During the October 4 airing of CNN’s State of the Union, gun control proponent Mark Kelly reacted to the Umpqua Community College (UCC) shooting by calling for an expansion of the same background checks that the Oregon gunman passed to get his weapons.
In other words, every would-be gun owner should have to pass the same background check that Chris Harper-Mercer passed to get his guns. Ironically, on March 4, Breitbart News reported that Kelly’s wife—Gabby Giffords—argued that every would-be gun owner should have to pass the same background check that her attacker passed to acquire his gun.
According to The Hill, Kelly cited things that have nothing to do with the UCC attack (i.e., domestic violence and stalking) then suggested Congressional action expanding background checks is the “one basic and pretty simple solution” to all of it—the UCC attack included.
Kelly did not mention that the common tie between mass shootings over the last eight years has not been domestic abuse and stalking, but the location of the attacks—gun-free zones—and the fact that the majority of mass shooters obtain their weapons via background checks. In fact, on October 3, the New York Times listed a total of 12 recent mass shooters who have attacked and killed innocents, and the tie that bound them all together was their passage of a background check.
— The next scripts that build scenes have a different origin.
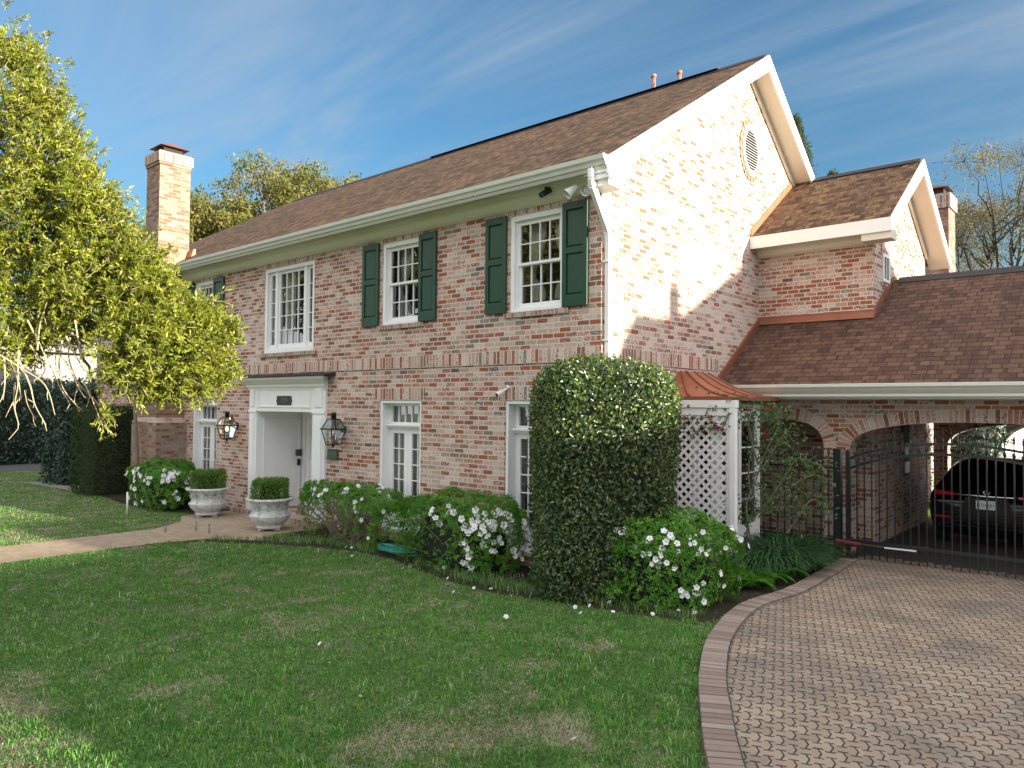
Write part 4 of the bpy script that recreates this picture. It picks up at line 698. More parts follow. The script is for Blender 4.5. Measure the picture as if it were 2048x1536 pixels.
PATH = [(-15.05, -14), (-13.5, -14), (-13.55, 5.9), (-13.3, 6.8), (-12.5, 7.35), (-12.85, 7.9), (-12.8, 8.86), (-16.4, 8.86), (-16.4, 7.75), (-15.6, 7.35), (-15.1, 6.6)]; sheet('path', PATH, .010, 'pathbrick')
DRV = [tuple(p) for p in KL]+[(4.5, 1.2), (4.5, 19.3), (-4.05, 19.3)]; sheet('driveway', DRV, .0268, 'joint')
sheet('carport_floor', [(-4.0, 13.62), (4.2, 13.62), (4.2, 30), (-4.0, 30)], .014, 'slab')
sheet('road', [(-200, -60), (-31.2, -60), (-31.2, 60), (-200, 60)], .005, 'asphalt'); sheet('walkway', [(-26.6, 7.6), (-22.2, 7.9), (-22.2, 8.5), (-26.6, 8.3)], .012, 'slab')
# interlocking wave pavers, every stone its own faces
ang = math.atan2(*(onZ(1586.6, 1472.8)-onZ(1539.4, 1465.8))[[1, 0]]); W, HH = .168, .126; ca, sa = math.cos(ang), math.sin(ang); g = G(); att = []
lobe = .030; gap = .0045; ox, oy = -2.5, 5.0
inner = []
for i, p in enumerate(KL):
    t = KL[min(i+1, len(KL)-1)]-KL[max(i-1, 0)]; t = t/np.linalg.norm(t); inner.append(p+np.array((-t[1], t[0]))*.255)
DIN = [tuple(p*.55+q*.45) for p, q in zip(KL, inner)]+[(4.5, 1.6), (4.5, 13.55), (-3.8, 13.55)]
shape = []
def wv(u): u = u % 1.; return lobe*(1 if u < .40 else (1-(u-.40)/.1*2 if u < .5 else (-1 if u < .9 else -1+(u-.9)/.1*2)))
cands = []
for j in range(-60, 110):
    for i in range(-45, 60): cands.append((i, j))
cx = np.array([(i+.5*(j % 2))*W for i, j in cands]); cy = np.array([(j+.5)*HH for i, j in cands]); wx = ox+cx*ca-cy*sa; wy = oy+cx*sa+cy*ca
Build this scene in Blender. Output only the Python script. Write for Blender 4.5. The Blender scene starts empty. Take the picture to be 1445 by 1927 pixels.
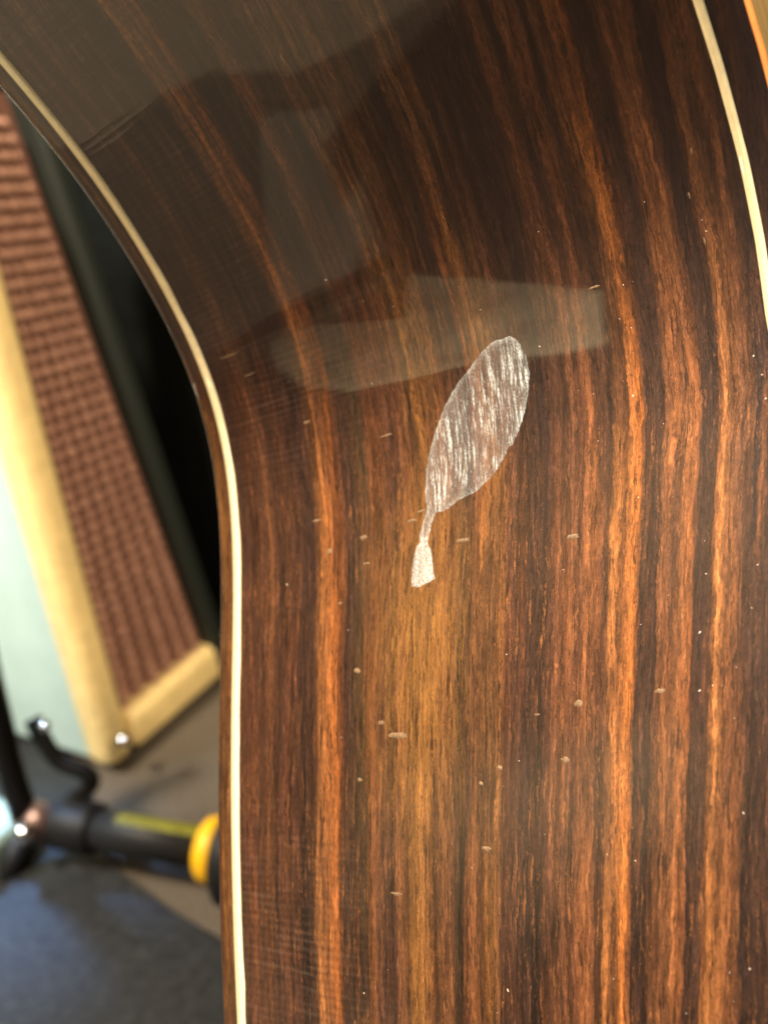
import bpy, bmesh, math, random
import numpy as np
from mathutils import Vector, Matrix, geometry

scene = bpy.context.scene
COL = scene.collection
random.seed(7)

# ---------------------------------------------------------------- camera
# camera axes expressed in the world: x = right of the room, y = away, z = up
E1 = np.array([.4440, .3630, -.8192]); E1 /= np.linalg.norm(E1)
E3 = np.array([-.0679, .9253, .3731]); E3 -= E3 @ E1 * E1; E3 /= np.linalg.norm(E3)
EX = np.cross(E1, E3)
ROT = np.array([EX, E1, E3])              # camera-frame vector -> world vector
CAM_H = 0.542
CAM = np.array([0.0, 0.0, CAM_H])
F_PX = 1550.0

def c2w(p):
    return Vector(ROT @ np.asarray(p, float) + CAM)

cam_data = bpy.data.cameras.new('camera')
cam_data.sensor_fit = 'VERTICAL'
cam_data.sensor_height = 24.0
cam_data.sensor_width = 18.0
cam_data.lens = 24.0 * F_PX / 1927.0
cam_data.clip_start = 0.005
cam_data.clip_end = 100.0
cam_data.dof.use_dof = True
cam_data.dof.focus_distance = 0.117
cam_data.dof.aperture_fstop = cam_data.lens / 1.95
cam = bpy.data.objects.new('camera', cam_data)
COL.objects.link(cam)
M = Matrix([list(ROT[i]) + [CAM[i]] for i in range(3)] + [[0, 0, 0, 1]])
cam.matrix_world = M
scene.camera = cam

# ---------------------------------------------------------------- world, exposure
world = bpy.data.worlds.new('World')
scene.world = world
world.use_nodes = True
bg = world.node_tree.nodes['Background']
bg.inputs[0].default_value = (0.80, 0.86, 1.0, 1)
bg.inputs[1].default_value = 0.05
scene.view_settings.view_transform = 'Standard'
scene.view_settings.look = 'None'
scene.view_settings.gamma = 1
scene.view_settings.exposure = 0.0
scene.render.engine = 'CYCLES'
scene.cycles.max_bounces = 8

def area_lamp(name, loc, target, size, power, color, spread=180):
    d = bpy.data.lights.new(name, 'AREA')
    d.shape = 'DISK'; d.size = size; d.energy = power; d.color = color
    d.spread = math.radians(spread)
    o = bpy.data.objects.new(name, d); COL.objects.link(o)
    o.location = loc
    o.rotation_euler = (Vector(target) - Vector(loc)).to_track_quat('-Z', 'Y').to_euler()
    return o

area_lamp('ceiling_lamp', (-0.72, -0.82, 2.45), (-0.15, 0.0, 0.5), 0.35, 132, (1.0, 0.84, 0.64))
area_lamp('shop_lamp', (1.30, 0.10, 1.70), (-0.05, 0.65, 0.2), 0.30, 62, (1.0, 0.80, 0.54))
area_lamp('front_fill', (0.16, -1.02, 1.12), (0.0, 0.12, 0.5), 0.22, 0.6, (1.0, 0.82, 0.60), 90)  # unseen fill added to even out the light along the side
area_lamp('amber_fill', (-0.98, -0.62, 1.52), (0.0, 0.12, 0.50), 0.14, 1.1, (1.0, 0.52, 0.13), 50)  # unseen source added for a golden sheen on the wood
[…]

CNN’s Jake Tapper pointed out that UCC was as gun-free zone and said that many people share a concern that gun-free zones actually “attract bad guys.” He asked Kelly, “What is the purpose of putting up a sign that says ‘gun-free [zone]'”?
Kelly responded by saying gun-free zones exist because less guns equal greater safety. He said there “is no evidence” that mass shooters “intentionally” choose gun-free zones to commit an attack, and he claimed “less than 15 percent” of mass shootings take place in gun-free zones.
Kelly’s figures are likely drawn from an Everytown for Gun Safety study, which claims that only 14 percent of mass shootings occur in gun-free zones. But contrary to Kelly and Everytown, the number of mass shootings that take place in a gun-free zones is greater than 9 out of 10. In fact, the Crime Prevention Research Center (CPRC) has shown that 92 percent of mass public shootings have occurred in a gun-free zones.
On top of this, there is ample proof that mass shooters purposely target gun-free zones. One of the best illustrations of this is Aurora movie theater gunman James Holmes, who shot and killed 12 and wounded 70 more during an July 2012 showing of “The Dark Knight Rises.” After the attack was carried out, Fox News reported that there were seven movie theaters showing the film within a 20-minute radius of Holmes’s residence, some of which were even closer than the Cinemark theater he attacked.
The Cinemark theater Holmes finally chose was a four-mile long, eight-minute car ride, while another theater showing the film “was only 1.2 miles (3 minutes) away.” But of all the theaters within a 20-minute radius, including the one just three minutes away, the Cinemark theater was the only one that barred law-abiding citizens from carrying guns for self-defense.
So we have a CPRC study showing that 9 out of 10 mass shootings occur in gun-free zones, we have a gunman who drove past numerous theaters closer to his home in order to reach one where citizens were required to be unarmed, and we have a NYT report admitting that the majority of mass shooters are getting their guns via background checks. And after an attack in a gun-free zone on the UCC campus was carried out by a gunman who passed background checks for his weapons, Mark Kelly defends gun-free zones and pushes more background checks.